There is a tendency, to which I am prone, to think that this must be intentional on Plato’s part, that so smart a philosopher could not have unknowingly offered so poor an argument for so important a conclusion. Perhaps Plato took himself to be accurately reporting Socrates’ own argument rather than giving his own. Perhaps he recognized the argument’s shortcomings and left uncovering them to his readers, in hope that they—that we—would notice them and become better philosophers as we tried to work them out. It is hard to know.

The eminent philosopher and historian of early modern philosophy Jonathan Bennett, that rare bird who was as excellent a teacher as he was a philosopher, wrote in the preface to his first book on Kant’s Critique of Pure Reason: ‘Like all great pioneering works in philosophy, the Critique is full of mistakes and confusions. It is a misunderstanding to think that a supreme philosopher cannot have erred badly and often: the Critique still has much to teach us, but it is wrong on nearly every page’.4

Much the same could be said of Plato’s Republic. It might be scant comfort to some readers, but it seems to me to offer a powerful lesson on the point of doing and reading philosophy, which always requires doing it for oneself. Though Socratic wisdom consists in knowing that one does not know, it does not require giving up those beliefs one cannot justify. The key to being ethically justified in retaining these epistemically unjustified beliefs, it seems to me, is humility: we recognize them as not justified, perhaps as a result of our intellectual shortcomings, and continue to reflect upon them. There is a lot of cognitive space between nihilism and dogmatism. That so great a philosopher as Plato is frequently wrong is a testament to how hard it is to do philosophy well. That Plato fails to embody philosophical perfection is not a reason to give up on him or on ourselves.

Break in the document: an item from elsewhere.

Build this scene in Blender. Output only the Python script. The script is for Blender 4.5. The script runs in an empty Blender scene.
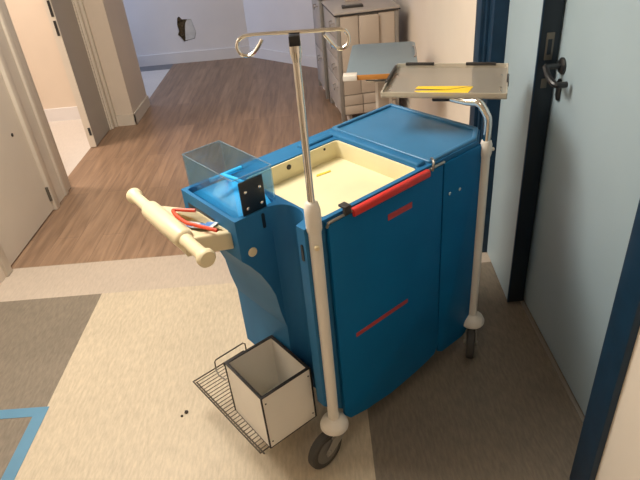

Some Suggestions for Further Reading

Readers intrigued by Plato’s thought will want to read Rebecca Goldstein, Plato at the Googleplex: Why Philosophy Will Not Go Away (New York: Vintage, 2015), a brilliant, wise, and funny book which imagines Plato on a contemporary book tour.

Readers interested in a brief, compelling account of the life of Socrates by an eminent biographer should see Paul Johnson, Socrates: A Man for Our Times (New York: Penguin Books, 2011).

Readers interested in exploring more of Plato’s philosophical thought will find it all here: Plato: Complete Works, ed. by John Cooper (Indianapolis: Hackett Publishing, 1997).

For a canonical philosopher whose thinking is very much at odds with Plato’s, interested readers might try both David Hume, An Enquiry Concerning Human Understanding (Indianapolis: Hackett Publishing, 1993) and Hume, An Enquiry Concerning the Principles of Morals (Indianapolis: Hackett Publishing, 1983).


1 Paul Johnson, Socrates: A Man for Our Times (New York: Penguin Books, 2011), p. 93.

2 Mill, On Liberty, p. 69.

3 Bhagavad Gita, trans. by Eknath Easwaran, 2nd ed. (Tomales, CA: Nilgiri Press, 2007), p. 108 [Chapter 3, verse 35].

4 Jonathan Bennett, Kant’s Analytic (Cambridge: Cambridge University Press, 1966), p. viii.